Theorem: Fig 5.9 illustrates that there is a permutation of the sequence of actions which actually occurred which goes through a recorded state (which may not have ever existed in real time)
consistent cut: let Ek be an event at site(process) Sk, A cut C = {C1,C2,...,Cn} is consistent iff
FORALL Si, Sj, there does not exist a Ei,Ej such that (Ei -> Ej) AND (Ej ->Cj) AND (NOT Ei -> Ci)
Theorem 5.1: A cut is consistent iff no two cut events are causally related.
Theorem 5,2:a cut is consistent iff no cut has a vector time stamp that is componentwise less than any other cut's vector time stamp
process is either active or idle
Only active processes can send a message
An active process can be idle at any time
idle process can become active when it receives a message
A computation is idle iff all processes are idle and there are no messages
EXAMPLE: three processes (P1, P2, P3) and one controlling
process (CP). Let P1 be the "start" process.
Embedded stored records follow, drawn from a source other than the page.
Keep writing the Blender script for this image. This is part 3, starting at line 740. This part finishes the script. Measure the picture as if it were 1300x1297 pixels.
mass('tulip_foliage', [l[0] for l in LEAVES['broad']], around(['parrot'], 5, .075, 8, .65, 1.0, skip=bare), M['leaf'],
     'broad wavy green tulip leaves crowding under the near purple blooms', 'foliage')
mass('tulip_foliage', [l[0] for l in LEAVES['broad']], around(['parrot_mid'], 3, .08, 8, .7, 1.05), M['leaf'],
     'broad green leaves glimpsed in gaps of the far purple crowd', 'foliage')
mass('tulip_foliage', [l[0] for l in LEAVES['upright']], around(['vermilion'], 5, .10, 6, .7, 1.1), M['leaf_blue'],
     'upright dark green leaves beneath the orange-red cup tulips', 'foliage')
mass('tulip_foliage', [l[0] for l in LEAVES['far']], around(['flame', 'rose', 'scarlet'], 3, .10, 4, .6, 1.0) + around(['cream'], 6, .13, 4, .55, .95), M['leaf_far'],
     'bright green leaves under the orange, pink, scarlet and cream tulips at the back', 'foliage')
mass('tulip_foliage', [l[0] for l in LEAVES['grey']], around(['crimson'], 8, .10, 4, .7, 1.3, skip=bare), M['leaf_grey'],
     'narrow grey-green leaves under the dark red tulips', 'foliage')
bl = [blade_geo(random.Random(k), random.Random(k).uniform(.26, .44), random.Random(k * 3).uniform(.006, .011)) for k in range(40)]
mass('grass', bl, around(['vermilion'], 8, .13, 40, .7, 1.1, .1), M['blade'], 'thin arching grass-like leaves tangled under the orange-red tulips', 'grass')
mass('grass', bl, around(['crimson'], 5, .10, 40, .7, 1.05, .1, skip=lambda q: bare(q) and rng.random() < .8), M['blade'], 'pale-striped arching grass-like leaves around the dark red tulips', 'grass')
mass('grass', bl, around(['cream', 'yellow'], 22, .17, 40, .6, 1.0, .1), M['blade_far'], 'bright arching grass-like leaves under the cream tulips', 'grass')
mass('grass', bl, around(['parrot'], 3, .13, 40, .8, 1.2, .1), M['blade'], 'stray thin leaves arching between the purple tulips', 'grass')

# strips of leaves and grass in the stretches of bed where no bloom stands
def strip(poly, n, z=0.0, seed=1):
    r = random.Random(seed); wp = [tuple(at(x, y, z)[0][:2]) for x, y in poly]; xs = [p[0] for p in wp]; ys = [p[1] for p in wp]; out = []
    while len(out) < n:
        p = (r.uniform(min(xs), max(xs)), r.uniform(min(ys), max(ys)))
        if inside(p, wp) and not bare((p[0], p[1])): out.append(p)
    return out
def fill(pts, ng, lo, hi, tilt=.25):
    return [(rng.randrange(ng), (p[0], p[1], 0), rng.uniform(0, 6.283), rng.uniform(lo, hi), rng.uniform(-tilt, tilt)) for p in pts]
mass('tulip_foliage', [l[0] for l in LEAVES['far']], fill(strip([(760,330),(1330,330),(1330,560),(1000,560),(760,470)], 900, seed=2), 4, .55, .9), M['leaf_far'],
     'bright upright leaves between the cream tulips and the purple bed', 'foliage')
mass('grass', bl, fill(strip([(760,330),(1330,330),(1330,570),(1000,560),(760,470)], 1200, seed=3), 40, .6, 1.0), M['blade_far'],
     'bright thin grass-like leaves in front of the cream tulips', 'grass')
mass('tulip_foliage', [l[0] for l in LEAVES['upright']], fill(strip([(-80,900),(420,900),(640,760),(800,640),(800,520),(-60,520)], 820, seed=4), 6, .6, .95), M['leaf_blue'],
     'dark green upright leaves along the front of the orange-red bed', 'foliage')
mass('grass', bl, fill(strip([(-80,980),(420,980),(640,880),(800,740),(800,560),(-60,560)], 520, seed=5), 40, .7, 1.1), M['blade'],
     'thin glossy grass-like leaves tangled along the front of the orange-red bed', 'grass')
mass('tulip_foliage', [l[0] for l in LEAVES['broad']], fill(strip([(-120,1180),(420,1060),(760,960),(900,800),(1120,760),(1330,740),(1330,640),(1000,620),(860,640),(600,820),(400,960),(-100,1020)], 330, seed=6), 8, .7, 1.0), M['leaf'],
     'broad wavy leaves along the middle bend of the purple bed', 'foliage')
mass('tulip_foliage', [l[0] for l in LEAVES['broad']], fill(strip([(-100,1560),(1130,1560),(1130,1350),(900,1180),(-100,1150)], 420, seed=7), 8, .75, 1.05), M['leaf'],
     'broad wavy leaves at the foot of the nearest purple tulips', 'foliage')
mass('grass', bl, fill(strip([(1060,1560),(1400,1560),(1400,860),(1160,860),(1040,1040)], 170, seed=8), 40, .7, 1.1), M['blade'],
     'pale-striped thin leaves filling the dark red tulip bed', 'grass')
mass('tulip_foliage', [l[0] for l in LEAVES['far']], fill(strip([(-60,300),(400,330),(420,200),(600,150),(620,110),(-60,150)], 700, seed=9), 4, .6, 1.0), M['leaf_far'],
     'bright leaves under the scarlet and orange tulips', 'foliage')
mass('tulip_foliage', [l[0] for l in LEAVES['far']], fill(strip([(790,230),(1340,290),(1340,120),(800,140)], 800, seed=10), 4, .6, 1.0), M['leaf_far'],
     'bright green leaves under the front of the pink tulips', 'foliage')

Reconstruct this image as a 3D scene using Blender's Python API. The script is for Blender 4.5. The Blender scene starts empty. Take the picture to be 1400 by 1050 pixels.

Let CM = computation message
CP sends control message to P1 with weight = .5
P1 starts and sends CM1 to P2 with weight .25 keeping weight .25
P1 sends CM2 to P3 with weight .125 keeping .125
P1 goes idle by sending weight .125 to CP whose weight is now .625
P2 sends CM3 to P3 with weight .125 keeping .125
P3 sends CM4 to P1 with weight .125 keeping .125
P2 goes idle sending its weight to CP
P3 goes idle sending its weight to CP
P1 goes idle sending its weight to CP.
Huang's Termination detection algorithm: (go over proof and example)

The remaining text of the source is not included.